The ride back was for the most part uneventful. Michael kept up his chatter and we responded appropriately, glad that this day was drawing to an end and hoping that a better day awaited us the next morning. But as we got within the vicinity of the hotel, the roads again became crowded, and Michael was forced to weave his way through the throngs of people. One of the “floats” was ahead of us, and getting around it was going to be tricky. We had to stop and wait while it passed, but then with a break between the truck and the followers, Michael saw his chance and decided to hurry through.

Not so fast, however. One of the celebrants, an obviously wealthy young man with nice clothes and nothing more important to do than dance behind a truck, approached our rickshaw with a band of followers. In Hindi, he began to yell at Michael. Michael did not yell back. He just hung his head and let the young man rant. Though perhaps India no longer has any official caste system, the caste system lives. Then, still yelling, the man picked up a stick and made a motion as if he were going to hit Michael. All this, because Michael dared to try to cross the street in an effort to make a living. I’d been sitting there watching, quite uncertain of what was going on, but at that point I lost it.

I normally shrink from confrontation. But, on that night, after that day, I’d had enough.

“Stop it,” I yelled, “Now. Stop it now. Just stop.” I don’t even know where my voice came from but I was outraged. “Do not be violent. He is a person. A person. Treat him like a person. ” I just kept yelling.

The men stopped and stood there dazed. It was as if I had hit them. This was not the response they usually got. This was not what they expected. I must have seemed crazy, rabid. I didn’t care. It didn’t matter. They stopped, left us alone, let us continue.

Not wasting a second, or letting the men change their mind, Michael pedaled hard until we were away from them. He then slowed and turned to me. “Thank you. Thank you,” he said. “You’re such a good person.” He repeated this over and over.

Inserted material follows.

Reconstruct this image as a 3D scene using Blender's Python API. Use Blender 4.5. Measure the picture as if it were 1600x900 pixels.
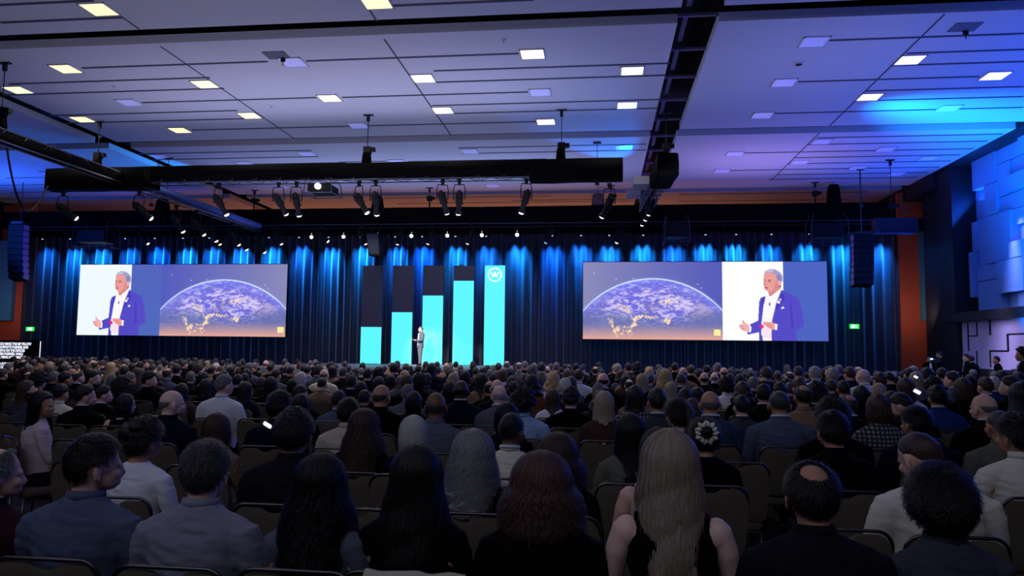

I shook my head. “No,” I said. “No.” But he wasn’t listening.

I wasn’t a good person. I was just a person. A person doing what people are supposed to do. Yet there, for people like Michael, I was extraordinary. Perhaps that should have made me feel good, but it didn’t. Instead I felt sick. Simple human kindness should not be extraordinary. Basic human dignity should not only be for the privileged.

Arriving at our destination, we got out of the rickshaw and pressed money into Michael’s hand. He smiled broadly and thanked us again and again. I walked away, shaken to the core, then stopped and turned back. “Good luck,” I yelled to him, wishing desperately that being treated like a person didn’t require luck.